**WORKING DATA:**

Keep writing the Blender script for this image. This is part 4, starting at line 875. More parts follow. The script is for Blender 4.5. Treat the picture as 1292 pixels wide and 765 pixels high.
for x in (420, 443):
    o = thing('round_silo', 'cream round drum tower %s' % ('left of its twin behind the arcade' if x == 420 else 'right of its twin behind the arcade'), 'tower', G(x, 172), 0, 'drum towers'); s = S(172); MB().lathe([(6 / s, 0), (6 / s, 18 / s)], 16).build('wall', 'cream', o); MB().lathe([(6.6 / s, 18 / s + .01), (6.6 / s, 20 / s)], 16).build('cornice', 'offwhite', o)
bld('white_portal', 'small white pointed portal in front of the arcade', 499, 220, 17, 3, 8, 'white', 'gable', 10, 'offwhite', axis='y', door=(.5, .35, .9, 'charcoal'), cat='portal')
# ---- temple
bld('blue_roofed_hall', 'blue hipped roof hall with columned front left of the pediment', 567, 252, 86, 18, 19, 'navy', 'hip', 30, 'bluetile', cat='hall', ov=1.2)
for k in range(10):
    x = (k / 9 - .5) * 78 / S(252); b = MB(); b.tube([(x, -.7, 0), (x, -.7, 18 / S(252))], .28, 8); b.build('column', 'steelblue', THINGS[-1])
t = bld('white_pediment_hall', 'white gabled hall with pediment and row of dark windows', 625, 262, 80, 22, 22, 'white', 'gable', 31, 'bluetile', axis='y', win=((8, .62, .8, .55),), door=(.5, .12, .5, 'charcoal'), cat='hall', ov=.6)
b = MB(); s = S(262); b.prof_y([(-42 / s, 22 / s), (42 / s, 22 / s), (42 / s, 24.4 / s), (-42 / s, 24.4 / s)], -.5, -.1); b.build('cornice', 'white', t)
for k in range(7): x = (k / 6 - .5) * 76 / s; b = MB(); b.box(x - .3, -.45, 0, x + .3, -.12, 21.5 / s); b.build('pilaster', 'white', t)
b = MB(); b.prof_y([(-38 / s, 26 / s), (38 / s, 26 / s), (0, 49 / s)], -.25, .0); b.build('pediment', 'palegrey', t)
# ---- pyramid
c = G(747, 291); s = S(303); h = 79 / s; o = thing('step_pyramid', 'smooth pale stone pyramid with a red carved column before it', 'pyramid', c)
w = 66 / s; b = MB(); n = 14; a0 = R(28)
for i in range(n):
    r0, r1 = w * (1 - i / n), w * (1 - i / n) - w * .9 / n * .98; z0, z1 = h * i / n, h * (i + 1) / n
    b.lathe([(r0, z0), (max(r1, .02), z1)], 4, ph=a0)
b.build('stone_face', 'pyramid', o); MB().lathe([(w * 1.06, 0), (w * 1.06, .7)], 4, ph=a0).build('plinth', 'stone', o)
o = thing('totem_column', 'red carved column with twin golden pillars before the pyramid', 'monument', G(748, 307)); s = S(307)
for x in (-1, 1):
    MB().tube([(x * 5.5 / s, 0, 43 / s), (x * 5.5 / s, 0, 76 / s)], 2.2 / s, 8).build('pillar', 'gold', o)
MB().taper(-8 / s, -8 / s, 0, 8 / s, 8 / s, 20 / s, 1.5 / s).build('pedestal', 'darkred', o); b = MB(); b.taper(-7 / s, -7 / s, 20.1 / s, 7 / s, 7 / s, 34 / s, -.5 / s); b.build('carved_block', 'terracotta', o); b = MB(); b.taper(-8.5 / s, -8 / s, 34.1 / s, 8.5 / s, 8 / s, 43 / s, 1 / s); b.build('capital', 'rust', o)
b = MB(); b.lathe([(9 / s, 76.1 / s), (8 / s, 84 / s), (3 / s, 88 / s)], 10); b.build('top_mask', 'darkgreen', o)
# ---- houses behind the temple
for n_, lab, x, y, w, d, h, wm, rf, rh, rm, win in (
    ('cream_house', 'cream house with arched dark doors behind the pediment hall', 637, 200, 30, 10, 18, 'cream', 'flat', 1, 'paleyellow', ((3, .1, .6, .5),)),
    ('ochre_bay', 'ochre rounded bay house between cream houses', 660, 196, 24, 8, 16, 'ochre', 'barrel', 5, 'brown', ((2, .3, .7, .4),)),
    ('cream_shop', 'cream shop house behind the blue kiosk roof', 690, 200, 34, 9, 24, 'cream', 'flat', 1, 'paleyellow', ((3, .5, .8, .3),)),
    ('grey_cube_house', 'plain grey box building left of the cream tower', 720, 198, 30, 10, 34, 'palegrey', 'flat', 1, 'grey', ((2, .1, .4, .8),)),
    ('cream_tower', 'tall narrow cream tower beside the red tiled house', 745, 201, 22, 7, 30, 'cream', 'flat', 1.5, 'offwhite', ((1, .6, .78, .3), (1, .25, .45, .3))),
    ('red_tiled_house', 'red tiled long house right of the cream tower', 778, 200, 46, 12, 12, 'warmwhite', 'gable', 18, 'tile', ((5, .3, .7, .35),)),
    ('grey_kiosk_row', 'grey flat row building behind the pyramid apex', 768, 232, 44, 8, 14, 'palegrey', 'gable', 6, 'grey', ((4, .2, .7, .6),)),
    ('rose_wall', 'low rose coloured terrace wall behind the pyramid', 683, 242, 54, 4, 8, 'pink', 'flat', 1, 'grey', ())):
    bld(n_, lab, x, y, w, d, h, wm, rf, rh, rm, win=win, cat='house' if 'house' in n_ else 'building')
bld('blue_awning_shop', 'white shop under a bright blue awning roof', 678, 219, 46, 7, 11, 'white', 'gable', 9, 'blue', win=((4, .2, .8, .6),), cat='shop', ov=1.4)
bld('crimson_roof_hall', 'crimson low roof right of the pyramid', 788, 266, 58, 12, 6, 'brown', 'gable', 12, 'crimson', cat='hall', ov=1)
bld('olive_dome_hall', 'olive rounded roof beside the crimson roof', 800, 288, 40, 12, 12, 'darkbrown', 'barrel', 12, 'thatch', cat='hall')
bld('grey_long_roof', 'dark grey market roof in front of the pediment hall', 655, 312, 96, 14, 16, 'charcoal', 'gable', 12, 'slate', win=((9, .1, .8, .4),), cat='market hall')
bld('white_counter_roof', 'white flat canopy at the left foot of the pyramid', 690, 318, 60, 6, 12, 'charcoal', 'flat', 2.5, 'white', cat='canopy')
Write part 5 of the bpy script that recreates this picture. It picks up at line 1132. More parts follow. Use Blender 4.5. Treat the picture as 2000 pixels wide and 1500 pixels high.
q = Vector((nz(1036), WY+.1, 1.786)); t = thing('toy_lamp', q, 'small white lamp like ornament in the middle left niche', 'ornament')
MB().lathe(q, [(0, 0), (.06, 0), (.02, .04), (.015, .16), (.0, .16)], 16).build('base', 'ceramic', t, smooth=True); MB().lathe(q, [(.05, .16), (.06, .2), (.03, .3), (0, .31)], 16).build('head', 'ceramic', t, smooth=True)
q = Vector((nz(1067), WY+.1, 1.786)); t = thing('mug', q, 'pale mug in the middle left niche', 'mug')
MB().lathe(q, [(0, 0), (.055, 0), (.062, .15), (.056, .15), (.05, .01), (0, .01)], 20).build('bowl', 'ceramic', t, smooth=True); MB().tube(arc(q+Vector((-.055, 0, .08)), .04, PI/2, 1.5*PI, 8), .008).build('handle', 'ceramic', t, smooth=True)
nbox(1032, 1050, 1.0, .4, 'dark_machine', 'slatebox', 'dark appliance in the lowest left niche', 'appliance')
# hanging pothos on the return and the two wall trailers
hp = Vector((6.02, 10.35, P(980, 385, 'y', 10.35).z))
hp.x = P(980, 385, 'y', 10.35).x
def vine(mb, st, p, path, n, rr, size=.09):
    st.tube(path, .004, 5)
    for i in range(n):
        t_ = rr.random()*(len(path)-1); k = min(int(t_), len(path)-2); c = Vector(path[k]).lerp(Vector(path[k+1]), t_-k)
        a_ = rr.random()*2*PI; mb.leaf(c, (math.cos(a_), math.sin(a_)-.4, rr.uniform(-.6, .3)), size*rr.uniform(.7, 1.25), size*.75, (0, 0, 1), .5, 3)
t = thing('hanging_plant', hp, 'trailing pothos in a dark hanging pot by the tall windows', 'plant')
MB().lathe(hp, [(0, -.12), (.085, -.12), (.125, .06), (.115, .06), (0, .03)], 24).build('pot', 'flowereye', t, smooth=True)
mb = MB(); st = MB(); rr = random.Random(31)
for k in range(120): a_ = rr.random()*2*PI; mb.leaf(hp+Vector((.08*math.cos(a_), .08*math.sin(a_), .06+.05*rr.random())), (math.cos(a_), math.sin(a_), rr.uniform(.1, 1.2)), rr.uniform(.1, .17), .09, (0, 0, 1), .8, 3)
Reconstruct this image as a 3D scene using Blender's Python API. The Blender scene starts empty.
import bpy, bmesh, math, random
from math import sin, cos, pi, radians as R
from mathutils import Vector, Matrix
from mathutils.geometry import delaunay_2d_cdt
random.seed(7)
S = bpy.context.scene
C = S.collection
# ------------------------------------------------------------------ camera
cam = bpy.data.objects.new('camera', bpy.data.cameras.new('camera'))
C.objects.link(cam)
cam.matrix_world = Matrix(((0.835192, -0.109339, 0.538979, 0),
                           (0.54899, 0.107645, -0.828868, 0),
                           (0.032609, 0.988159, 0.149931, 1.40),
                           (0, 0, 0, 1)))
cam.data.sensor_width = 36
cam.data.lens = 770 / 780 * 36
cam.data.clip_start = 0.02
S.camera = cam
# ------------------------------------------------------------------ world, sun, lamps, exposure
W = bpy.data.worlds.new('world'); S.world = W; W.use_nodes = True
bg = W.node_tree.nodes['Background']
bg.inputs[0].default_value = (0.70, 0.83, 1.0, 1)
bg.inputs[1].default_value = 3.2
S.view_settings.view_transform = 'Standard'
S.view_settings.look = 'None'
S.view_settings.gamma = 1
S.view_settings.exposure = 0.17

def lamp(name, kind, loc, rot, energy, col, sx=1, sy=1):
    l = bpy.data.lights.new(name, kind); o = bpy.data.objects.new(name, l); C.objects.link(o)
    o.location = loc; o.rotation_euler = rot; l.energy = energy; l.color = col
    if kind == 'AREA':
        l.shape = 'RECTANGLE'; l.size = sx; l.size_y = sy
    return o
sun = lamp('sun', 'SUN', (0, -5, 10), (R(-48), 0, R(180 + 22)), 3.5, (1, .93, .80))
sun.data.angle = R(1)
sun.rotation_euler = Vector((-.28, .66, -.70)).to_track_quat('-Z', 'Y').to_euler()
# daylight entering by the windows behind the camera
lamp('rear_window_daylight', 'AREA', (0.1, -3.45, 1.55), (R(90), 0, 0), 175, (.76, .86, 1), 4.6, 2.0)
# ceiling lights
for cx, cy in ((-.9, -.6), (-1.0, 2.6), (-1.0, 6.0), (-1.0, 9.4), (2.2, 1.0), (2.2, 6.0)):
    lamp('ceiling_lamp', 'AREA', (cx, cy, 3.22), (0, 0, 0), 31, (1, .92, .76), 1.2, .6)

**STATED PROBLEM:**
Retype the portion of the data above that starts on the line with "Write part 5" and finishes on the line with "for k in range(120): a_", including both of those lines.

**RESPONSE BELOW:**
Write part 5 of the bpy script that recreates this picture. It picks up at line 1132. More parts follow. Use Blender 4.5. Treat the picture as 2000 pixels wide and 1500 pixels high.
q = Vector((nz(1036), WY+.1, 1.786)); t = thing('toy_lamp', q, 'small white lamp like ornament in the middle left niche', 'ornament')
MB().lathe(q, [(0, 0), (.06, 0), (.02, .04), (.015, .16), (.0, .16)], 16).build('base', 'ceramic', t, smooth=True); MB().lathe(q, [(.05, .16), (.06, .2), (.03, .3), (0, .31)], 16).build('head', 'ceramic', t, smooth=True)
q = Vector((nz(1067), WY+.1, 1.786)); t = thing('mug', q, 'pale mug in the middle left niche', 'mug')
MB().lathe(q, [(0, 0), (.055, 0), (.062, .15), (.056, .15), (.05, .01), (0, .01)], 20).build('bowl', 'ceramic', t, smooth=True); MB().tube(arc(q+Vector((-.055, 0, .08)), .04, PI/2, 1.5*PI, 8), .008).build('handle', 'ceramic', t, smooth=True)
nbox(1032, 1050, 1.0, .4, 'dark_machine', 'slatebox', 'dark appliance in the lowest left niche', 'appliance')
# hanging pothos on the return and the two wall trailers
hp = Vector((6.02, 10.35, P(980, 385, 'y', 10.35).z))
hp.x = P(980, 385, 'y', 10.35).x
def vine(mb, st, p, path, n, rr, size=.09):
    st.tube(path, .004, 5)
    for i in range(n):
        t_ = rr.random()*(len(path)-1); k = min(int(t_), len(path)-2); c = Vector(path[k]).lerp(Vector(path[k+1]), t_-k)
        a_ = rr.random()*2*PI; mb.leaf(c, (math.cos(a_), math.sin(a_)-.4, rr.uniform(-.6, .3)), size*rr.uniform(.7, 1.25), size*.75, (0, 0, 1), .5, 3)
t = thing('hanging_plant', hp, 'trailing pothos in a dark hanging pot by the tall windows', 'plant')
MB().lathe(hp, [(0, -.12), (.085, -.12), (.125, .06), (.115, .06), (0, .03)], 24).build('pot', 'flowereye', t, smooth=True)
mb = MB(); st = MB(); rr = random.Random(31)
for k in range(120): a_ = rr.random()*2*PI; mb.leaf(hp+Vector((.08*math.cos(a_), .08*math.sin(a_), .06+.05*rr.random())), (math.cos(a_), math.sin(a_), rr.uniform(.1, 1.2)), rr.uniform(.1, .17), .09, (0, 0, 1), .8, 3)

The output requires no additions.